With the new app developed by the ETH team, users can verify the authenticity of an official document with their smartphones.

No chance for forgers

Forging official documents is a billion-dollar business. Now, researchers at the ETH Zurich Centre for Cyber Trust have developed a system that uses digital technologies to authenticate paper documents—and the city of Zurich has already begun using the new method.

Birth certificates, family records, business contracts, university diplomas: although digitisation has advanced quickly, many important records are still printed, sent and stored on paper. With all the advantages and disadvantages that go with it. One of the disadvantages is that paper documents can be forged. In 2015 alone, a company in Pakistan is believed to have sold more than 200,000 fake academic degrees, titles and transcripts for upwards of fifty million Swiss francs.

Stamps, seals and signatures are common ways of validating the authenticity of a paper document. “However, for most recipients, it’s impossible to know whether a stamp or signature is real,” says David Basin, head of the Institute of Information Security at ETH Zurich and co-leader of the Centre for Cyber Trust, which the Werner Siemens Foundation finances.

The sure way to find a counterfeit is by comparing a document to the original version. But this isn't always possible, and even when it is, the procedure is time-consuming, as forgeries are often very sophisticated and thus difficult to detect. To make the process easier, a research team led by David Basin has now developed a method to easily authenticate paper documents using digital means. The researchers presented their study (1) last December at a conference in Austin, Texas.

Comparison using a smartphone

The core part of the new method is a smartphone app that can make a video of a document and then compare the video sequences with an encrypted original or reference document that is stored in a safe location. If it discovers any relevant differences, the app alerts users, who consequently decide whether the document is trustworthy or whether it’s a fake.

Basin explains that the concept is based on two key computer science procedures. The first is cryptography: encryption and digital access control protect the original document from unauthorised access to the storage site; in addition, digital signatures ensure that users download the right reference document from the right server.

In the second key procedure, image processing algorithms are used to compare the digital reference document to the paper document that a user wishes to authenticate. Although advanced automated text recognition programs have already been developed, as Basin explains, these solutions function on the basis of recognising text characters, but not layout elements, graphics and non-standardised symbols. “In contrast, our solution is based on comparing the entire image.”

Problem points: creases and stains

An iterative principle is at the heart of the new algorithm: if the app finds a potential difference between the two documents, it zooms in on the specific place. “It’s a little like a person using a magnifying glass to take a closer look at a suspicious section,” Basin says. That’s why it’s an advantage that the app makes a video of the document and not just a single image: because a person’s hand moves while making the video, the resulting images are all taken from slightly different positions. “The app delivers various pictures, which significantly improves accuracy,” as Basin explains.

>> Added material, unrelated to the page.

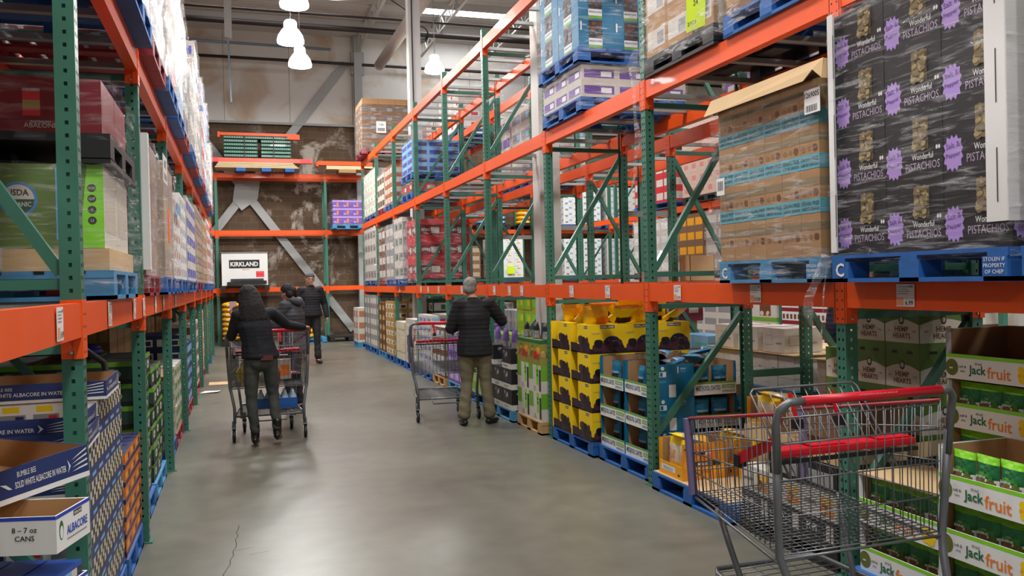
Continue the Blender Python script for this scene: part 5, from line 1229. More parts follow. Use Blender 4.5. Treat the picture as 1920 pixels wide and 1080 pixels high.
lv_load(xb, 14.15, 15.1, Z2, 'blue', .5, .5, .3, 1, 4, simple(OFFW, PURP), OFFW, 'pale purple wrapped carton', 'high in rear rack', wm=WRAPH, np_=1.0)
lv_load(xb, 4.0, 5.0, Z2, 'blue', .5, .5, .3, 1, 4, simple(OFFW, GREY), OFFW, 'pale wrapped carton', 'high behind granola', wm=WRAPH, np_=1.0)
lv_load(xb, 5.05, 6.0, Z2, 'blue', .5, .5, .25, 1, 3, simple(LBLUE, OFFW), OFFW, 'pale blue wrapped carton', 'high in rear rack', wm=WRAPH, np_=1.0)
lv_load(xb, 6.3, 7.3, Z2, 'blue', .5, .5, .2, 1, 2, simple(PURP, OFFW), OFFW, 'purple wrapped carton', 'high in rear rack', wm=WRAPH, np_=1.0)
lv_load(xb, 11.9, 12.9, Z3, 'blue', .5, .5, .3, 1, 3, simple(OFFW, mat('salmon print', '#d98a80', .5)), OFFW, 'white and salmon carton', 'on top of rear rack', wm=WRAPH, np_=1.0)
lv_load(xb, 17.7, 19.6, Z3, 'blue', .45, .5, .22, 1, 4, simple(OFFW, WHITE, RED), OFFW, 'white carton with red print', 'on top of rear rack', wm=WRAP, np_=1.0)
lv_load(xb, 20.0, 21.9, Z3, 'blue', .45, .5, .22, 1, 3, simple(OFFW, WHITE, RED), OFFW, 'white and red printed carton', 'on top of rear rack', wm=WRAP, np_=1.0)
m = MB(); m.box(4.62, 5.1, 8.9, 9.3, Z1, Z1 + .12, OFFW); thing('carton', 'small flat white carton on the empty first level shelf', 'box', m)
m = tray(.22, .3, .28, KRAFT2, inner=KRAFT3); thing('open_carton', 'open kraft carton standing on the first level shelf of the rear rack', 'carton', m, (4.8, 8.3, Z1 + .0), -PI / 2)
# next aisle, far side
xc = 9.05; ZC1, ZC2 = 1.632, 3.192
def cl(y0, y1, z, pk, w, h, nz, both, base, desc, place, wr=None):
    pallet(xc, xc + 1, y0, y1, z, pk, 'under the %ss %s' % (desc, place)); ny = max(1, round((y1 - y0) / w)); w2 = (y1 - y0) / ny
    load(carton(w2, .4, h, base, both=both), (w2, .4, h), xc + .01, y0, z + .14, 1, ny, nz, 'L', 'carton', desc, place)
    if wr: wrap(xc - .01, xc + 1, y0 - .01, y1 + .01, z + .05, z + .15 + nz * h, 'around the %ss %s' % (desc, place), wr, int(y0 * 3))
PL = 'across the next aisle'
cl(10.7, 12.8, 0, 'wood', .42, .22, 6, lambda A, w, h: (A.rect(0, 0, w, h * .3, mat('dark red jar lids', '#8c1f22', .4), .5), [A.rect(w * (i + .2) / 4, h * .42, w * (i + .8) / 4, h * .8, BROWN, .8) for i in range(4)]), WHITE, 'white tray of red lidded jars', 'across the next aisle')
cl(13.0, 14.2, 0, 'wood', .6, .34, 4, lambda A, w, h: (A.rect(0, 0, w, h * .22, GRN, .8), A.rect(w * .22, h * .3, w * .78, h * .9, BROWN, .8), A.blobs(w * .22, h * .3, w * .78, h * .6, .05, [OFFW, AMBER], 6, 1)), OFFW, 'white and green display carton', PL)
cl(14.4, 16.5, 0, 'wood', .5, .25, 6, simple(OFFW, GREY), OFFW, 'plain pale carton', PL)
cl(16.8, 19.5, 0, 'blue', .5, .25, 6, simple(OFFW, ORNG, RED), OFFW, 'pale orange carton', PL)
cl(8.6, 10.4, 0, 'wood', .45, .3, 5, simple(OFFW, BROWN, RED), OFFW, 'white and brown carton', PL)
cl(12.9, 14.0, ZC1, 'black', .36, .3, 4, simple(mat('blue box', '#40628f', .5), OFFW, RED), OFFW, 'blue and pink carton', 'first level over next aisle')
cl(14.4, 15.3, ZC1, 'red', .45, .3, 4, simple(PK, OFFW), OFFW, 'greyish wrapped carton', 'first level over next aisle', WRAPH)
cl(15.4, 16.4, ZC1, 'black', .33, .3, 4, simple(KRAFT3, AMBER), KRAFT3, 'brown and amber carton', 'first level over next aisle')
cl(16.8, 18.6, ZC1, 'red', .45, .3, 4, simple(OFFW, WHITE), OFFW, 'pale stacked carton', 'first level over next aisle', WRAPH)
cl(12.9, 13.9, ZC2, 'black', .25, .2, 3, lambda A, w, h: (A.ell(w * .5, h * .4, w * .3, h * .25, RED, 1), A.rect(0, h * .8, w, h, OFFW, .5)), WHITE, 'white cup carton with red dots', 'second level over next aisle')
cl(14.3, 16.2, ZC2, 'black', .3, .25, 6, lambda A, w, h: A.rect(w * .25, h * .3, w * .75, h * .7, mat('salmon print', '#c8796a', .5), 1), mat('pale pink carton', '#d4b8a8', .6), 'pale pink carton', 'second level over next aisle')
cl(16.7, 18.5, ZC2, 'blue', .4, .3, 3, simple(RED, OFFW), RED, 'red and white carton', 'second level over next aisle')
cl(10.9, 12.6, ZC2, 'blue', .4, .3, 4, simple(ORNG, OFFW), OFFW, 'orange and white carton', 'second level over next aisle')
# end wall rack beyond the right racks
def bl(x0, x1, z, pk, w, h, nz, both, base, desc, place='on the end wall rack', wr=None, name='carton', cat='box'):
    pallet(x0, x1, 25.6, 26.6, z, pk, 'under the %ss %s' % (desc, place)); n = max(1, round((x1 - x0) / w)); w2 = (x1 - x0) / n
    load(carton(w2, .4, h, base, both=both), (w2, .4, h), x0, 25.61, z + .14, n, 1, nz, 'F', name, desc, place, cat)
    if wr: wrap(x0 - .01, x1 + .01, 25.58, 26.6, z + .05, z + .15 + nz * h, 'around the %ss %s' % (desc, place), wr, int(x0 * 5))
yp = lambda A, w, h: (A.rect(w * .3, h * .3, w * .7, h * .5, AMBER, 1), A.rect(w * .1, h * .7, w * .5, h * .8, LBLUE, 1))
bp_ = lambda A, w, h: (A.rect(w * .2, h * .2, w * .5, h * .5, GREY, 1), A.rect(w * .6, h * .5, w * .9, h * .8, LBLUE, 1))
bl(7.4, 8.6, ZB[0], 'blue', .3, .2, 6, yp, WHITE, 'white carton with yellow print', wr=WRAPL)
m = MB(); m.box(8.05, 8.3, 25.56, 25.57, ZB[0] + .25, ZB[0] + .5, mat('fluorescent yellow green paper', '#d3f02c', .5)); thing('paper_sign', 'yellow green paper on the far white cartons at the end wall', 'paper', m)
bl(6.3, 7.2, ZB[0], 'black', .45, .25, 4, simple(KRAFT3, BG), BG, 'tan sack like carton')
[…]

The researchers conducted in-depth tests on their method using nearly 1000 forged documents and several smartphone models. The algorithm identified every single counterfeit. Basin then explains that the greatest challenge in comparing documents lies not in recognising fake documents but in dealing with unwanted changes. For example, documents are often folded when sent by mail, and sometimes coffee is accidentally spilled on them or the app is used in poor lighting conditions.

In such cases, the app indicates the differences, and users can adjust a slider to compare the two versions—and thus ascertain themselves whether the document is indeed a fake, or whether the software raised a false alarm. “Our tests have shown that this is a very intuitive way for users to receive and process this kind of information,” Basin says.

City of Zurich implementing the method

The innovative detection software has met with great interest. Basin says that the city of Zurich introduced the solution at the end of March for authenticating various documents, with the initial phase focusing on excerpts from the debt collection agency. Persons asking for an excerpt receive a paper copy by regular mail, as is the current process, but they also receive a QR code to access the original document; they can then download a free app to their smartphone to compare the copy with the original.

The new software has good potential for testing many other types of documents, Basin says. At the municipal level, this would include vital records such as marriage, divorce, birth and death certificates. But professional diplomas, bank documents and business correspondence are also at risk of being forged. “Fraud is a billion-dollar business and a large part of it comes down to falsified communications,” David Basin explains. “If we succeed in getting just a small part of this under control, we’ve made a major contribution to creating a safer society.”